JC: L’abbinamento chitarra e pianoforte da molto colore e sfumature alla tua musica…


FB: Credo sia un abbinamento molto usato. Ma a ragione: la diversità di timbro tra chitarra e piano offre una più ampia possibilità di diversificare le atmosfere e le sezioni dei brani. Nicola Bottos è un pianista eccezionale, abbiamo collaborato anche in altre situazioni e ci conosciamo da molti anni. Di lui mi fido perché sa mettere il giusto in ogni situazione. C’è molto spazio per il piano nel disco. C’è molto spazio per tutti a dire il vero. In alcuni brani la chitarra non c’è. Ho volutamente dato spazio per far sì che la musica in se emergesse evitando preponderanze anche in questo caso. «Togli!» mi dicevo, è così ho tolto me stesso! L’ho immaginato così questo disco, esattamente per come è risultato. Altri modi di concepire un lavoro verranno da se in futuro. Sono contento di non aver suonato in ogni brano.



JC: L’Heure Bleue è un disco che ha risposto appieno alle tue aspettative?
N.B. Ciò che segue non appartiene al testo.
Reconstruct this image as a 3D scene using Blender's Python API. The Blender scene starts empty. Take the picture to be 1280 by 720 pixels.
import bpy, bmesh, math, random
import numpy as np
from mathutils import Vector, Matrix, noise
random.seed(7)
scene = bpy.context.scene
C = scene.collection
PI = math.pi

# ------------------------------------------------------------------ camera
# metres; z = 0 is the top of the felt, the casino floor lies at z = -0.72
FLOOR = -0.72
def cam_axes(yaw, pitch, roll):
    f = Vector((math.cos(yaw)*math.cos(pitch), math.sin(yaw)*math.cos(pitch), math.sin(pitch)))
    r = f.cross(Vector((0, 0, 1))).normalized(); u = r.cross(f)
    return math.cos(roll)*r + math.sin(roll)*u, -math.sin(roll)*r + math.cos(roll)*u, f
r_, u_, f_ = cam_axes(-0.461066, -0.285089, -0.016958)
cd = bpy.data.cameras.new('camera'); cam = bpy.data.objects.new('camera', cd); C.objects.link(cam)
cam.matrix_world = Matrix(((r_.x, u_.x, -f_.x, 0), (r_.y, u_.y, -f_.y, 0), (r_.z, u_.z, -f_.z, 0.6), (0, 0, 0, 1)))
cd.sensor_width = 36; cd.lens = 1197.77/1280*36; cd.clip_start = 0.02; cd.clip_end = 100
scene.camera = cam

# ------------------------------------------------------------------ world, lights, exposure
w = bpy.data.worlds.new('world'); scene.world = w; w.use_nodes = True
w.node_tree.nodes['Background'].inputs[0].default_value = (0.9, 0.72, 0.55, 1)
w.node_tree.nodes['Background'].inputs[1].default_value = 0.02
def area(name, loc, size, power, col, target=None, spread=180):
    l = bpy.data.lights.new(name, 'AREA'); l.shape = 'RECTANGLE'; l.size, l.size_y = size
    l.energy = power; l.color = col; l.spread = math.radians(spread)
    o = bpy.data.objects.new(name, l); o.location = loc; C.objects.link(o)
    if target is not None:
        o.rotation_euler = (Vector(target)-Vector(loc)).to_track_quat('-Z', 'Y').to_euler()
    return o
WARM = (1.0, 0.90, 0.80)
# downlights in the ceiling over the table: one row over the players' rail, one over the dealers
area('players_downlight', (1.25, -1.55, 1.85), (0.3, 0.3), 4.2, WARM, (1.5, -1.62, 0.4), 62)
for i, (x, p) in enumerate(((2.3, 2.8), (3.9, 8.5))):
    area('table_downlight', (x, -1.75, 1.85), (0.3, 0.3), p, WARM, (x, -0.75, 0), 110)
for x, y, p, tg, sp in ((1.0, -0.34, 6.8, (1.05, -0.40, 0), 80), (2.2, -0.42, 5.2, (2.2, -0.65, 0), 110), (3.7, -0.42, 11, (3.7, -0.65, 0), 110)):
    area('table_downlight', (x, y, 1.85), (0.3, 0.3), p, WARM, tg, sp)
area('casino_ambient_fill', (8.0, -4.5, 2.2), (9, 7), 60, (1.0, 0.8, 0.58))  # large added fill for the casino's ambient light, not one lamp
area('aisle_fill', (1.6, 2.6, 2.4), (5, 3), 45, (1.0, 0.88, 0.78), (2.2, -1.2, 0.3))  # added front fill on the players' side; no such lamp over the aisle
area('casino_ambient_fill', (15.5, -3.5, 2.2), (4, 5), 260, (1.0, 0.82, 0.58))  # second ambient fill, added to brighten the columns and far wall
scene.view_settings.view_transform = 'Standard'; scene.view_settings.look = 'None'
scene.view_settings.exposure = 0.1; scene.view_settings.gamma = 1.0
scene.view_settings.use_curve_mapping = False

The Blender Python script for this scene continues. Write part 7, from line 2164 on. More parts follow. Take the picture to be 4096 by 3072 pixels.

FB: Direi di sì, senza dubbio. È un disco che riflette esattamente dove per ora si trovi il mio essere musicista, dove si trovano le mie concezioni, le mie idee e più in generale il mio sentire. È la concretizzazione di un sogno iniziato molti anni fa e uno stimolo a fare meglio, a ricercare sempre quel qualcosa “da dire”, e a cercare di dirlo in modo onesto. Le aspettative, erano riuscire a fare un disco sincero e con certi colori, forse quelli a me più cari. Non era scontato accadesse. Perciò se in qualche modo questo lavoro può essere stato apprezzato, io non posso che ritenermi felice di questo.